The weekend features the Friday, August 4, 6 pm opening reception for Olive (Cutie) Bowles’ painting retrospective. A lustrous catalogue of the late Ms. Bowles’ work is available, with color photos and text by Cheryl Finley, Oak Bluffs Highlands summer resident and associate professor and director of visual studies at Cornell. Ms. Finley writes, “Cutie had a sense of humor and purpose in her visual storytelling. One painting shows a man hiding a bouquet of flowers behind his back, who seems poised to propose to a reluctant woman standing before him.”

Another particularly fun painting is of a trio of bespectacled ladies in bright outfits, sitting disconsolate before glasses of wine, the 1980 acrylic titled “Three Bored Whores.”

Cutie was a member of the Shearer Summer Theater group in Oak Bluffs, a founding member of the Cottagers, and a member of the NAACP. The Bowles paintings, lent by daughter Olive Tomlinson, much loved in our community, and by Deborah Dixon, will hang in the community room for the duration of the summer, but you’ll want to attend the reception for two reasons: 1) The excitement at the unveiling of the largest collection of Cutie’s work ever displayed in one setting; and 2) Hors d’oeuvres such as conch fritters and tostones served by Island celebrity Chef Deon.

On Saturday, August 5, come with notebook, snacks, water (well, the library will provide all that you’ll require to stay vibrant and hydrated) to enjoy the following:

10 to 10:45 am: A talk by Jakki Hunt of the Oak Bluffs NAACP, and proud member of the local community and the Polar Bear Club that meets and swims every early morning at Inkwell Beach.

10:45 to 11:30 am: Author, journalist, and entrepreneur Skip Finley will address the exciting subject of “Black Whaling Captains.”

11:30 am to 12:15 pm: Hugh B. Price, past president of the Urban League nationwide, will read from “This African-American Life.”

12:15 to 1 pm: Light refreshments will be served during this lunch break. (See? I told you the library will take care of our basic human needs, in fact, I’m going to see if they’ll buy me a Mini Cooper.)

1 to 1:45 pm: Dr. Nicole Aljoe will lecture on “Early Caribbean Literature.”

1:45 to 2:30 pm: A rising star (shortlisted for the Dylan Thomas Prize) the young poet from Jamaica Safiya Sinclair will present a poetry reading from her collection “Cannibal.”

2:30 to 3 pm: A conversation between Nicole and Safiya about Jamaican/Caribbean culture.

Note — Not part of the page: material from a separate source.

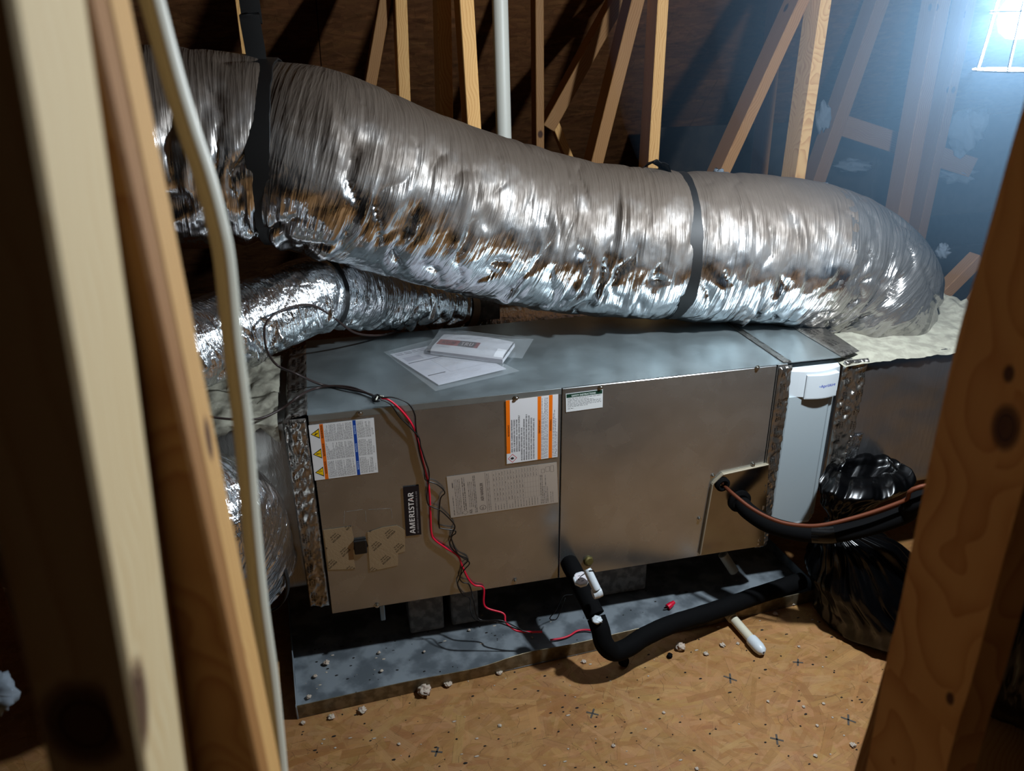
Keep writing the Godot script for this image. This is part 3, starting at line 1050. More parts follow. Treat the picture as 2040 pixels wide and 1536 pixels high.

3 to 4 pm: We’ll call it a day — a glorious day — with hymns from the Martha’s Vineyard Spiritual Choir under the direction (and booming baritone voice) of Oak Bluffs year-rounder and local treasure Jim Thomas.

This upcoming event was made possible with support from Library Friends of Oak Bluffs, the Massachusetts Cultural Council, and the Martha’s Vineyard Museum.